I've replaced the board and it does "something" as I can see the oscillation on the output fet gates with no fets soldered, but the moment I solder in the output fets it all goes to ****, power rails all over the place, power fets heating up, the amp no longer in protection mode, but it definitely doesn't work as it should.

May be those "1kw1ch" boards are wired differently, I don't know.
I think I will wrap up here, unless I'll get my hands on a working dlm board to compare.
 
I returned to this amplifier after a break.

I've spent some time to learn how the dlm4500 work. It turned out that this is not a self oscillating modulator, but a more traditional pwm with a fixed carrier freq.

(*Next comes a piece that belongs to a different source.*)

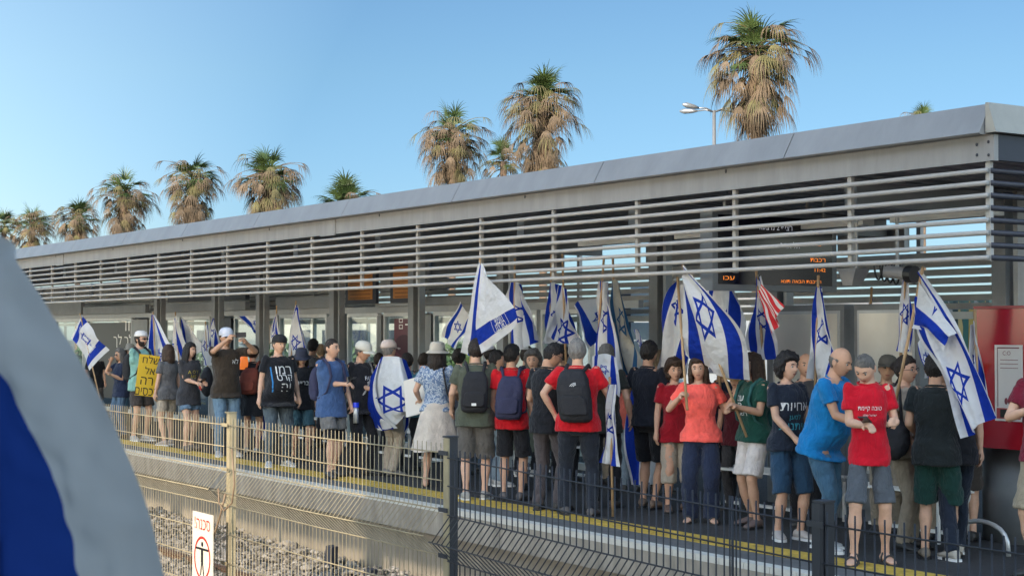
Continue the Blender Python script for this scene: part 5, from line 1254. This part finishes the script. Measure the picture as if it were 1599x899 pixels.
p = person(742, 780, 545, 176, 'man in an olive tee and grey shorts with a black backpack, seen from behind', hair='short', hc='dark', sk=0, top=tee('olive', (.085,.095,.070)), bot=('shorts','taupe',(.125,.115,.105)), bl=.46, shoes=(.35,.33,.30), H=1.76, w=1.1, rh=(-.26,-.18,1.02), lh=(.27,-.16,.98))
backpack(p, M['blackbag'], 'slim black backpack with a small white label on the man in the olive tee', wd=.29, ht=.44, dp=.12, mark=(.0,1.05,'box'))
person(775, 770, 548, 100, 'person in pale jeans and a grey top behind the man in the olive tee', hair='short', hc='black', top=tee('darkgreytee', (.06,.06,.065)), bot=('pants','palejeans',(.20,.26,.31)), shoes=(.5,.5,.5), Y=10.3)
p = person(800, 781, 541, 168, 'person in a red tee with a navy bag on the back and black shorts', hair='short', hc='black', sk=1, hyaw=-25, top=tee('red', RD), bot=('shorts','black2',(.02,.021,.026)), bl=.50, shoes=(.10,.09,.09), w=.96, H=1.70, rh=(-.24,-.02,.82), lh=(.24,-.05,.86))
backpack(p, M['navybag'], 'navy rounded backpack on the red shirted person in black shorts', wd=.30, ht=.48, dp=.16, zc=1.16)
person(832, 772, 548, -10, 'person with curly grey hair in an olive dress, partly hidden behind red and black shirts', fem=True, hair='curly', hc='grey', top=tee('olive', (.085,.095,.070)), bot=('skirt','olive',(.085,.095,.070)), bl=.5, Y=10.4)
p = person(856, 797, 538, 150, 'bespectacled man in a black tee and grey brown trousers looking down to the right', hair='short', hc='black', sk=1, hyaw=-45, hpitch=25, glasses='clear', top=tee('black', BK), bot=('pants','greybrown',(.085,.072,.075)), shoes=(.04,.035,.03), rh=(-.02,-.28,1.15), lh=(.18,-.24,1.1), H=1.74)
p = person(903, 805, 530, 176, 'silver haired man in red with a large black backpack and one hand on his hip', hair='short', hc='silver', sk=0, top=tee('red', RD), bot=('pants','navytrouser',(.020,.024,.034)), shoes=(.09,.08,.08), w=1.16, belly=.02,
           lh=(.235,-.03,1.00), lp=(1,.5,.15), rh=(-.33,-.16,.98), rp=(-.8,.4,-.3), stance=.14, lpn=(-1,0,0), hem=.84, lc=.3)
backpack(p, M['blackbag'], 'large black backpack with a white curved mark on the man in the red shirt', wd=.33, ht=.52, dp=.20, zc=1.20, mark=(-.04,1.30,'arc'))
p = person(943, 790, 538, 172, 'grey haired man in a dark vest right of the large black backpack', hair='short', hc='grey', sk=0, top=tee('darkolive', (.030,.032,.028)), bot=('pants','black',BK), shoes=(.06,.05,.05), rh=(-.28,-.05,.95), lh=(.1,-.28,1.05), Y=9.95)
flag([[(925,556,-.14),(920,600,-.17)],[(945,552,-.2),(940,600,-.22)],[(962,558,-.14),(968,620,-.15)]], p.root.location.y, 'flag scarf over the shoulders of the grey haired man in the dark vest', folds=1, amp=.015, seed=50, nu=16, nv=20, group='flags worn as capes')
person(985, 770, 555, 160, 'person in coral pink partly hidden left of the man in black shorts', fem=True, hair='short', hc='blond', top=tee('coralpale', (.50,.12,.09)), bot=('pants','palejeans',(.20,.26,.31)), Y=11.2)
p = person(1013, 793, 533, 150, 'dark haired man in a black tee and black shorts standing before a long flag cape', hair='short', hc='black', sk=1, top=tee('black3', (.014,.017,.026)), bot=('shorts','black',BK), bl=.50, shoes=(.16,.11,.08), rh=(-.2,-.22,1.05), lh=(.25,-.1,.98), hem=.86)
p = person(1056, 806, 562, 15, 'person in a red tee and beige capri trousers half hidden behind the coral shirt', fem=True, hair='curly', hc='brown', sk=0, top=tee('darkred2', (.30,.010,.02)), bot=('shorts','beige',(.42,.37,.30)), bl=.34, shoes=(.15,.10,.08), rh=(-.26,-.05,.84), Y=10.35)
# coral woman
p = person(1095, 816, 558, -3, 'woman in a bright coral tee and wide navy trousers gripping a flag pole', fem=True, hair='bob', hc='brown', sk=0, top=tee('coral', (.95,.13,.10)), bot=('pants','navy_wide',(.022,.030,.060)), sandal=True, w=1.06, hem=.86,
           rh=(-.21,-.16,1.33), rp=(-.5,-.3,-.9), lh=(.36,-.05,1.36), lp=(.6,.1,-.9), rc=1.1, rpn=(.8,-.6,0), lc=.4, stance=.11, bl=.06)
pink = p
person(1150, 795, 585, -20, 'person in a straw hat and maroon shirt behind the woman in the dark green tee', hat='straw', hatc=(.42,.30,.14), hair='short', hc='dark', top=tee('maroon', (.09,.015,.022)), bot=('pants','darkgrey',(.05,.05,.055)), Y=11.0)
p = person(1178, 822, 552, -52, 'woman with long brown hair in a dark green tee and white shorts, holding a pole', fem=True, hair='long', hc='brown', sk=1, top=tee('darkgreen', (.012,.060,.045)), bot=('shorts','offwhite',(.60,.55,.52)), bl=.52, sandal=False, shoes=(.14,.10,.09), hyaw=-10,
           rh=(.02,-.27,1.20), lh=(.12,-.30,1.22), rc=1.1, lc=1.0, stance=.12, w=1.05, hem=.86)
print_on(p, [heb('עם'), 'FR', 'DEM'], 1.30, .055, WT, x=-.03)
backpack(p, mat('teal_bag_fabric', (.02,.10,.095), .85, var=.2, bump=.4), 'teal and grey backpack on the woman in white shorts', wd=.30, ht=.46, dp=.18)
p = person(1232, 842, 553, 30, 'woman with dark curly hair in a navy tee with teal print and a denim skirt', fem=True, hair='curly', hc='black', sk=0, top=tee('darknavy', (.016,.022,.036)), bot=('shorts','denimskirt',(.025,.062,.115)), bl=.44, shoes=(.42,.38,.35), hyaw=18,
           rh=(-.06,-.20,.98), lh=(.2,-.12,.95), rp=(-.8,.4,-.5), w=1.04, hem=.84)
print_on(p, [heb('אחיות')], 1.26, .075, WT); print_on(p, [None, heb('למען'), heb('איתנות')], 1.24, .062, mat('teal_print', (.04,.30,.38), .8))
person(1256, 812, 552, 10, 'bald person in a dark grey top behind the curly haired woman', hair='bald', hc='grey', top=tee('darkgreytee', (.06,.06,.065)), bot=('pants','black',BK), Y=10.7)
# leaning man in blue
p = person(1284, 858, 556, 62, 'balding man in a bright blue tee and jeans bending towards the boy in red', hair='bald', hc='grey', sk=1, lean=14, hpitch=18, top=tee('brightblue', (.008,.17,.42)), bot=('pants','jeans2',(.055,.125,.20)), shoes=(.50,.50,.50), w=1.12, belly=.07, hem=.80,
           rh=(-.14,-.46,1.08), lh=(.10,-.45,1.12), rp=(-.3,.4,-1), H=1.74, step=.15)
patch_on(p, -.035, .005, 1.385, 1.42, M['black'], 'shirt_badge', back=True)
# boy
p = person(1358, 880, 553, 5, 'boy in a red tee, grey shorts and sandals looking down at a phone', hair='buzz', hc='grey', sk=0, hpitch=36, hyaw=-26, top=tee('red2', (.52,.008,.022)), bot=('shorts','slate',(.085,.095,.11)), bl=.50, sandal=True, w=.82, hem=.80,
           rh=(-.05,-.27,1.14), rp=(-.3,.5,-.9), lh=(.19,-.22,1.17), lp=(.25,.5,-.9), rc=.7, lc=1.15, lpn=(-.8,-.5,0), stance=.13)
boy = p
print_on(p, [heb('טובה קיימת')], 1.265, .042, WT, lw=.8); print_on(p, [heb('ישראל שלנו')], 1.215, .018, WT)
phone(p, (-.06,-.34,1.19), 'pale phone in the hand of the boy in the red tee', (70,0,-20))
person(1384, 815, 556, 5, 'person in a grey flat cap behind the boy in red', hat='flat', hatc=(.10,.095,.085), hair='short', hc='grey', sk=1, top=tee('taupetee', (.10,.09,.085)), bot=('pants','khaki',(.26,.22,.17)), Y=10.9)
p = person(1415, 858, 556, 62, 'bespectacled woman with tied dark hair in beige shirt and trousers carrying a black bag', fem=True, hair='bun', hc='dark', sk=0, glasses='clear', top=tee('beige', (.24,.20,.165)), bot=('pants','beigetrouser',(.27,.225,.17)), shoes=(.03,.03,.03), w=1.08, belly=.03, hyaw=-8,
           rh=(-.22,-.18,1.0), lh=(.2,-.25,1.05), hem=.84)
sbg = empty('shoulder_bag', tuple(p.world((-.30,-.02,1.02))), 'black shoulder bag at the side of the woman in beige', 'bag', None, p.rz); g = MB(); g.ball((0,0,0), (.09,.17,.19), 14, 10); link('bag', vox(g, .012, 1, disp=[(.08,.03)], mats=[M['blackbag']]), sbg)
g = MB(); g.tube([(.0,-.1,.12),(.08,-.04,.36),(.14,.0,.50),(.10,.06,.36),(0,.1,.12)], .012, 6); g.build('strap', M['blackbag'], sbg, smooth=True)
p = person(1464, 872, 574, 170, 'person in a black tee and dark green shorts right of the woman in beige', hair='short', hc='black', sk=1, top=tee('blackgreen', (.014,.018,.019)), bot=('shorts','bottlegreen',(.012,.045,.038)), bl=.47, shoes=(.14,.11,.08), w=1.05, H=1.66, rh=(-.2,-.22,1.1), lh=(.2,-.2,1.05))
p = person(1490, 862, 590, -160, 'person in black clothes stepping off behind the biggest flag at the right', hair='short', hc='dark', sk=0, top=tee('black', BK), bot=('pants','darknavy',(.022,.026,.045)), shoes=(.4,.36,.30), step=.4, Y=10.2, H=1.66)
person(1468, 820, 566, 0, 'person in a cream sun hat holding something yellow behind the black tee', fem=True, hat='bucket', hatc=(.50,.42,.30), hair='bob', hc='brown', top=tee('taupetee', (.10,.09,.085)), bot=('pants','khaki',(.26,.22,.17)), Y=11.0, rh=(-.05,-.2,1.45), rp=(-.7,0,-.7))
hw_ = empty('yellow_horn', tuple(W(1463, 583, 10.7)), 'yellow plastic horn held up in front of the face under the cream sun hat', 'horn'); g = MB(); g.tube([(0,0,-.08),(0,0,0),(0,0,.07),(0,0,.09)], [.02,.03,.07,.075], 12); g.build('trumpet', mat('yellow_plastic', (.65,.42,.03), .4), hw_, smooth=True)
g = MB(); g.tube([(0,0,-.11),(0,0,-.081)], .024, 10); g.build('mouthpiece', M['black'], hw_)
# right edge
p = person(1634, 902, 500, -35, 'person in a maroon tee and beige cargo shorts cut by the right picture edge', hair='short', hc='dark', sk=0, top=tee('maroonred', (.16,.012,.028)), bot=('shorts','cargobeige',(.30,.25,.18)), bl=.50, shoes=(.04,.04,.04), H=1.76, rh=(.02,-.20,1.26), rp=(-1,.1,-.5), hem=.86)
# background heads
bgp = [(150,11.0,550,'dark haired person in black just right of the far left flag','black',BK,0,'short','black'),
 (488,11.2,530,'dark haired person in grey before the glass door left of the blue tee','greyish',(.10,.10,.11),150,'short','black'),
 (502,11.7,538,'blond haired person in khaki before the glass door','taupetee',(.10,.09,.085),200,'short','blond'),
 (590,11.4,552,'dark haired person between the white cap and the flag cape','black',BK,170,'short','dark'),
 (662,11.3,552,'person in dark grey left of the bucket hat woman','darkgreytee',(.06,.06,.065),150,'short','dark'),
 (764,11.2,540,'person in black directly behind the large front flag','black',BK,190,'short','black'),
 (822,11.3,541,'person in dark navy between two drooping flags','navy',NV,160,'short','dark'),
 (880,11.2,540,'person in charcoal behind the grey haired man in red','charcoal',(.045,.045,.050),160,'short','dark'),
 (1030,11.4,548,'person in a pale grey shirt behind the man in black shorts','lightgrey',(.25,.25,.26),150,'short','blond'),
 (1128,11.3,560,'person in dark navy behind the large starred flag','navy',NV,20,'short','dark'),
 (1500,11.0,560,'person in charcoal between the biggest flag and the red board','charcoal',(.045,.045,.050),180,'short','dark'),
 (960,11.6,548,'blond haired person in taupe behind the narrow flags','taupetee',(.10,.09,.085),190,'short','blond'),
]
for (px, Y_, hy_, lab, cn_, cc_, fc, hr, hcl) in bgp:
    rr = random.Random(px)
    b_ = [('pants','black',BK),('pants','jeans',JN),('shorts','brown',(.065,.055,.05)),('pants','khaki',(.26,.22,.17))][rr.randrange(4)]
    person(px, 0, hy_, fc, lab, Y=Y_, hair=hr, hc=hcl, sk=rr.randrange(4), top=tee(cn_, cc_), bot=b_, shoes=(.35,.34,.33) if rr.random() < .5 else (.04,.04,.04), detail=0, rh=(-.2,-.2,1.1) if rr.random() < .6 else (-.25,-.03,.8))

It has a triangular generator circuit which consists of a schmitt trigger (one half of lm319) and an integrator (one half of tl072). This generator should work either with or without input signal.

My problem is this generator doesn't produce a triangular wave.
Instead of 100kHz triangular wave with amplitude of 9v it produces a tiny amplitude square wave biased to -9v
I checked all related passive elements and they measuring ok.

I will remeasure them and if this will not reveal the problem, then I tempted to replace ICs. Again. There is a small chance that I killed the ICs during soldering.

At least "fixing a standard triangular generator" instead of "fixing a proprietary modulator board" sounds much more manageable to me.